Mary Eliza Church Terrell was born on this day, September 23, in 1863. When she was only six, her parents sent her from their home in Memphis, Tennessee, to Ohio, so that she might obtain a quality education, which was not available in her home state. She went on to achieve many things that were thought to be impossible for someone of her sex and color at that time:
  • She secured not only a college degree, but also her master's degree (in 1885.)
  • In 1896, with the help of women like Harriet Tubman and Ida Bell Wells-Barnett, Terrell co-founded the National Association of Colored Women by merging two women's groups for African-Americans. She served as president three times.
  • Terrell was an avid suffragette, as well as a proponent of racial equality. She was a founding member of the National Association of the Advancement of Colored People in 1909.
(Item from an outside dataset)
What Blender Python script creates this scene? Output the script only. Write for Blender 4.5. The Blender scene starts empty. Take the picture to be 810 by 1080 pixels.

  • She passed away July 24, 1954, in Annapolis, Maryland.

One excellent resource for this remarkable woman comes from the Library of Congress. Click the link to find a plethora of resources about Mary Church Terrell. If you're looking for print sources, try her autobiography, A Colored Woman in a White World, or the juvenile biography, Fight On! Mary Church Terrell's Battle for Integration.

We leave you with these words from a speech she gave to the National American Women's Suffrage Association in 1898:
And so, lifting as we climb, onward and upward we go, struggling and striving, and hoping that the buds and blossoms of our desires will burst into glorious fruition ere long. With courage, born of success achieved in the past, with a keen sense of the responsibility which we shall continue to assume, we look forward to a future large with promise and hope. Seeking no favors because of our color, nor patronage because of our needs, we knock at the bar of justice, asking an equal chance.